Najib’s plots


By Liew Chin Tong (The Malaysian Insider)

JULY 13 — The unexpectedly favourable approval rating for Prime Minister Datuk Seri Najib Razak is a timely reminder to those who labour hard to see the end of Barisan Nasional rule that public opinion, all the way to the next election, is neither static nor linear. With the resources available to the ruling coalition, it is not impossible that Najib would reverse the currently sliding fortunes of Umno and BN.

In the latest Merdeka Center polls, 65 per cent of Malaysians answered positively to the question “How strongly are you satisfied or dissatisfied with the way Najib Razak is performing his job as the Prime Minister?” Among Malays and Indians, the figure is even higher at 74 per cent while it was 48 per cent among Chinese.

Barely three months ago, 45 per cent answered the same question positively.

Often, leaders in office gain a certain aura and approval rating, but a well-liked leader does not necessarily translate into votes for the party he leads. (I have been informed that the changes in voting pattern tilted in favour of BN minimally.)

And, an opinion poll is just a snapshot of public opinion at a certain point, which is constantly in a flux and changes according to the political actors or other conditions, internal or external to the political system. The poll during the tenure of former Prime Minister Tun Abdullah Ahmad Badawi is a case in point, which dropped from the nineties to forties in a short period of five years.

While Najib has not achieved much substantially and the state of affairs (whether it be the health of democracy or the integrity of the government) continues to deteriorate, it is clear that, as a political opponent, Najib’s no Pak Lah and no push-over.

Najib publicly acknowledged that his father Tun Razak Hussein’s example of turning around the fortunes of the ruling coalition between the 1969 and 1974 elections is vividly remembered and hopefully repeated.
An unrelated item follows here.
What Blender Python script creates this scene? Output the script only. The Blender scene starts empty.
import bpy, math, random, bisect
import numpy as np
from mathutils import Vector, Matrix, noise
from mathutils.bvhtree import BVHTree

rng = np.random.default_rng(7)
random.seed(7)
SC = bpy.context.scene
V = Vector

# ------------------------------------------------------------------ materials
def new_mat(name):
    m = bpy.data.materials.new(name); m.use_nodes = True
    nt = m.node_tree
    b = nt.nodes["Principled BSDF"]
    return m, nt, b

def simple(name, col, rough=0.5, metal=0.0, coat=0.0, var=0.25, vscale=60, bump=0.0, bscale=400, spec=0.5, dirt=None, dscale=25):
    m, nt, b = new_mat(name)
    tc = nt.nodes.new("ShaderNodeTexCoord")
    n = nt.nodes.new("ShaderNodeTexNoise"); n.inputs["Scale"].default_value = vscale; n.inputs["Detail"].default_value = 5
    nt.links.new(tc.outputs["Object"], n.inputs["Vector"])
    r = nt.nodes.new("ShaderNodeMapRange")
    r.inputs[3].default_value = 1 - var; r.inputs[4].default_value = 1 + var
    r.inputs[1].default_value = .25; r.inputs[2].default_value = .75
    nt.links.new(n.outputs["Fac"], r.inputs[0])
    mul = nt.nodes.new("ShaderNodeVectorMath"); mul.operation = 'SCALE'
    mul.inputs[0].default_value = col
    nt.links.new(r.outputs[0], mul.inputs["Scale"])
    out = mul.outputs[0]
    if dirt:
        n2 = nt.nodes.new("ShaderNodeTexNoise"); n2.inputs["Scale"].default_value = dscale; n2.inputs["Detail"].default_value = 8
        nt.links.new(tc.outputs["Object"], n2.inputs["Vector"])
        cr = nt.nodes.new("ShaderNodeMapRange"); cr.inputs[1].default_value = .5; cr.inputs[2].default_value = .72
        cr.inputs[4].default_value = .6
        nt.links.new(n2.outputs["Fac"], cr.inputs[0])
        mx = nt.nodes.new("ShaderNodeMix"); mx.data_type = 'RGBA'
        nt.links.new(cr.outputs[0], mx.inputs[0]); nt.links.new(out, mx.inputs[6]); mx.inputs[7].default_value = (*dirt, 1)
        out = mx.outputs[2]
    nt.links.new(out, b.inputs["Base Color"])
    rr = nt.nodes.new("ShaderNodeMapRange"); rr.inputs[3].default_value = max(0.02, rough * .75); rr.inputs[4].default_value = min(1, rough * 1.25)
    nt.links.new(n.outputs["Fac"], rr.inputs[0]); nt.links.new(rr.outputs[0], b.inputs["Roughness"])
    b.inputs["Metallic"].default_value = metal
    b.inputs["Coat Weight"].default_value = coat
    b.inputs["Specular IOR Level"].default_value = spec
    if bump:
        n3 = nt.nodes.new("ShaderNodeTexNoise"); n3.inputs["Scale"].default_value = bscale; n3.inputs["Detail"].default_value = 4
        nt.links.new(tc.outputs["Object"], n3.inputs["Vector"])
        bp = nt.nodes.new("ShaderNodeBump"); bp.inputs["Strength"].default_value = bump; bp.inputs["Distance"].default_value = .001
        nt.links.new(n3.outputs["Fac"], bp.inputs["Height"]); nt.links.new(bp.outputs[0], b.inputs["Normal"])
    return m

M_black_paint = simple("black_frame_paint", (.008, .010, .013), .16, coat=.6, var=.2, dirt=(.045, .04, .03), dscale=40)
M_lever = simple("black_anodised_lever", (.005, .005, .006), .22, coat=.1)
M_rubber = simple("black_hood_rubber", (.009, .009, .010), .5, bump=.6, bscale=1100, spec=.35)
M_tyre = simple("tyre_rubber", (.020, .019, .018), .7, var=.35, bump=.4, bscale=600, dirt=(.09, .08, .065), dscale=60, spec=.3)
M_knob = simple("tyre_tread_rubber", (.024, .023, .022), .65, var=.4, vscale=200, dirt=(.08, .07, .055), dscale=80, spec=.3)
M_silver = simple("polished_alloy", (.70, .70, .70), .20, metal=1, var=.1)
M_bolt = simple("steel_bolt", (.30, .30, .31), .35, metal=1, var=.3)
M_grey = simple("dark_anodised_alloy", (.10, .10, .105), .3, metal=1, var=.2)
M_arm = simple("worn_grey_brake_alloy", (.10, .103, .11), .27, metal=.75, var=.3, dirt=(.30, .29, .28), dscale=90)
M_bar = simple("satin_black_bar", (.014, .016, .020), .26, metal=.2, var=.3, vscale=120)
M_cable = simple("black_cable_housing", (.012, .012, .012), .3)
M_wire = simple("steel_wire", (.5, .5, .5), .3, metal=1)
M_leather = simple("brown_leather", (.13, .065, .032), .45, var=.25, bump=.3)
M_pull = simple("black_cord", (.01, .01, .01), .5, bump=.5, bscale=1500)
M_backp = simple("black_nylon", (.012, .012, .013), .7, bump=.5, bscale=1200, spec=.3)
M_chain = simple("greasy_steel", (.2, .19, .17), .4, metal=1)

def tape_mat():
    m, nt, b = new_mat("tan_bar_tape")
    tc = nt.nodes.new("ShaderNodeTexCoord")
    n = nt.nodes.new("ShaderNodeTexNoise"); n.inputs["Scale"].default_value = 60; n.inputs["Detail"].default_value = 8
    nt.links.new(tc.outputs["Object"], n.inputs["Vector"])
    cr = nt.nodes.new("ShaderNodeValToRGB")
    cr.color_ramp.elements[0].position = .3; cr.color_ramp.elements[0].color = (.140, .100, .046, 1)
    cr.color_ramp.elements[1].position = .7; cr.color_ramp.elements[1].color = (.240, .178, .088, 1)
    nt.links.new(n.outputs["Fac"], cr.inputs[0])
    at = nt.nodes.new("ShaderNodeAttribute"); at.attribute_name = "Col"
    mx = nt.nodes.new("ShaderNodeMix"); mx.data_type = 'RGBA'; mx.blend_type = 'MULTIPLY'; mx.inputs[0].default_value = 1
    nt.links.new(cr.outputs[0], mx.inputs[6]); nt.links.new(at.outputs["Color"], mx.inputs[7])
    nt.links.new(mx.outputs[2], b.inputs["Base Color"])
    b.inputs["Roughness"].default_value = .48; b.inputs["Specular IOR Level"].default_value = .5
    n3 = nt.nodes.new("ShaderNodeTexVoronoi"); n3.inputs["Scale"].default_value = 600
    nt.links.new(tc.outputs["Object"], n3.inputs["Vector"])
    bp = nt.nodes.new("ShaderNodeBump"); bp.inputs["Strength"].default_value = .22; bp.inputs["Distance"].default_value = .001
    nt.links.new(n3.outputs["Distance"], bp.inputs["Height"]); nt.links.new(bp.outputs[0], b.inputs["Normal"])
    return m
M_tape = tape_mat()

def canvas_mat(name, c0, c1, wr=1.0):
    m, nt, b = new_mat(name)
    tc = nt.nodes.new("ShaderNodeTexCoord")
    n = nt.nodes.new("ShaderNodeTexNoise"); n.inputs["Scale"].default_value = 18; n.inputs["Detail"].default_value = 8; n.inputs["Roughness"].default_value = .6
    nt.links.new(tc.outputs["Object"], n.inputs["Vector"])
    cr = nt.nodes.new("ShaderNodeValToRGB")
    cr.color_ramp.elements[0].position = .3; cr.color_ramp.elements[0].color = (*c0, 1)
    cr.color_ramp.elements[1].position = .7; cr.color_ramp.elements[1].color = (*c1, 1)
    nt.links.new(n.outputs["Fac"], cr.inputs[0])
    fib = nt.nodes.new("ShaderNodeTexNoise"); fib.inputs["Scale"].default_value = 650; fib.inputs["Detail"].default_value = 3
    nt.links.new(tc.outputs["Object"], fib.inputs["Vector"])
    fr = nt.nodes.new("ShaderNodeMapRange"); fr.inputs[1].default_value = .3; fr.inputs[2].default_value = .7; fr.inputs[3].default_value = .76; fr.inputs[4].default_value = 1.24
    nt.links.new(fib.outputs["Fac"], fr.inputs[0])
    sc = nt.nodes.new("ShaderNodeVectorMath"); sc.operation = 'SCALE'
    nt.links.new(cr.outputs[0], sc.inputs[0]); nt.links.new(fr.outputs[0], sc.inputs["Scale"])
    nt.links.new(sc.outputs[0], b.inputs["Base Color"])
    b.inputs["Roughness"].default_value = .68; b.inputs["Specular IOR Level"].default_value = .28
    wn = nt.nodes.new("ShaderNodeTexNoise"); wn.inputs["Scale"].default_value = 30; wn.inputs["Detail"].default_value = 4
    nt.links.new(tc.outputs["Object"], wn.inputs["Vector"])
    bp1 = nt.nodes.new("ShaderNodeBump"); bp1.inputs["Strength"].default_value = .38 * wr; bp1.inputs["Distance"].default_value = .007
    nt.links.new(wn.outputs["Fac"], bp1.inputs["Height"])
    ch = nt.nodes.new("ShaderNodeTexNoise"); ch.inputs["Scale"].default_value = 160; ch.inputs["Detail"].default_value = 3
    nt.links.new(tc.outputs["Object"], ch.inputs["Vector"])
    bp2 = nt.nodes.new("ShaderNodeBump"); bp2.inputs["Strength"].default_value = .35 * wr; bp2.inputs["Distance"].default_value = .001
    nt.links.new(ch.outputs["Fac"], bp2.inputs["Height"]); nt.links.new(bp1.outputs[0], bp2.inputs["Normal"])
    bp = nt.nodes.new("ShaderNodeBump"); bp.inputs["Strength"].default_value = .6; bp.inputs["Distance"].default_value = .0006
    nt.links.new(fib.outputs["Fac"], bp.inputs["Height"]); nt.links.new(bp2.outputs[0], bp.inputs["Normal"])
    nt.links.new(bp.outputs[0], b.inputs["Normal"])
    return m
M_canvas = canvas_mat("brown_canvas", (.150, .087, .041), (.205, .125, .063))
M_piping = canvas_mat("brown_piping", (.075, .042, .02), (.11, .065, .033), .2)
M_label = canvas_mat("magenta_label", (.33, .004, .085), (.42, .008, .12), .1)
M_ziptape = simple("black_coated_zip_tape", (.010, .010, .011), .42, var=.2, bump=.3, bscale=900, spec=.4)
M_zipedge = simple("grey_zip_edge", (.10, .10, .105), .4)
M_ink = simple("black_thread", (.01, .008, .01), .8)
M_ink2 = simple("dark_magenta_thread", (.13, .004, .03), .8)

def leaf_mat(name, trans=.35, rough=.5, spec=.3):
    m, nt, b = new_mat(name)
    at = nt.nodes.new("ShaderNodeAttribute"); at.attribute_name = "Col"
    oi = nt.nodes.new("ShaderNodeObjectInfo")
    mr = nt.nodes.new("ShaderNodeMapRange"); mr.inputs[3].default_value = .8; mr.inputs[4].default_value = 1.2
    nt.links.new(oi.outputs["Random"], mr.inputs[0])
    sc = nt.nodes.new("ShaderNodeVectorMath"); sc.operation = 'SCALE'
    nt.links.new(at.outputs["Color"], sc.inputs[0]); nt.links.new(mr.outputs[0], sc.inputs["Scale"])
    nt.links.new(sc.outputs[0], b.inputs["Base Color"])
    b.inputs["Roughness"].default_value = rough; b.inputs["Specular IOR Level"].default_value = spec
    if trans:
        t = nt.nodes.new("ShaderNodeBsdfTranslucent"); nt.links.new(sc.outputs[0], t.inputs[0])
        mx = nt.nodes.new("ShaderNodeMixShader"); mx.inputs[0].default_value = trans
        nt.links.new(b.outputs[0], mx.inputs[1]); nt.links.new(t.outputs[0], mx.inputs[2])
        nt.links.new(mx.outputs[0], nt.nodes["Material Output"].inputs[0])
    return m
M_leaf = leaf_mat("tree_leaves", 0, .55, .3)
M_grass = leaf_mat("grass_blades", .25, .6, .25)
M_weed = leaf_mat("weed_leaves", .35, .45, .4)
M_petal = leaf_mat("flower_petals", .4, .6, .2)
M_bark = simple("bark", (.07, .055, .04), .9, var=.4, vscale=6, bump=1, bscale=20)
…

Razak’s series of moves, many of which were unprincipled and authoritarian to say the least, in the intervening years stabilised the government, muffled the opposition, and redefined the game with new rules (from a so-called consociational coalition of the Alliance Party to Umno domination, from a laissez faire economy to one regulated by the New Economic Policy, and from a pro-West stance to neutrality in foreign policy).

Najib tried to do a Razak in Perak in the form of a coup and still suffered from the public’s outcry. But some other moves were far better choreographed and visibly strategic, probably with the possible calling for an early election some time in 2010 in mind.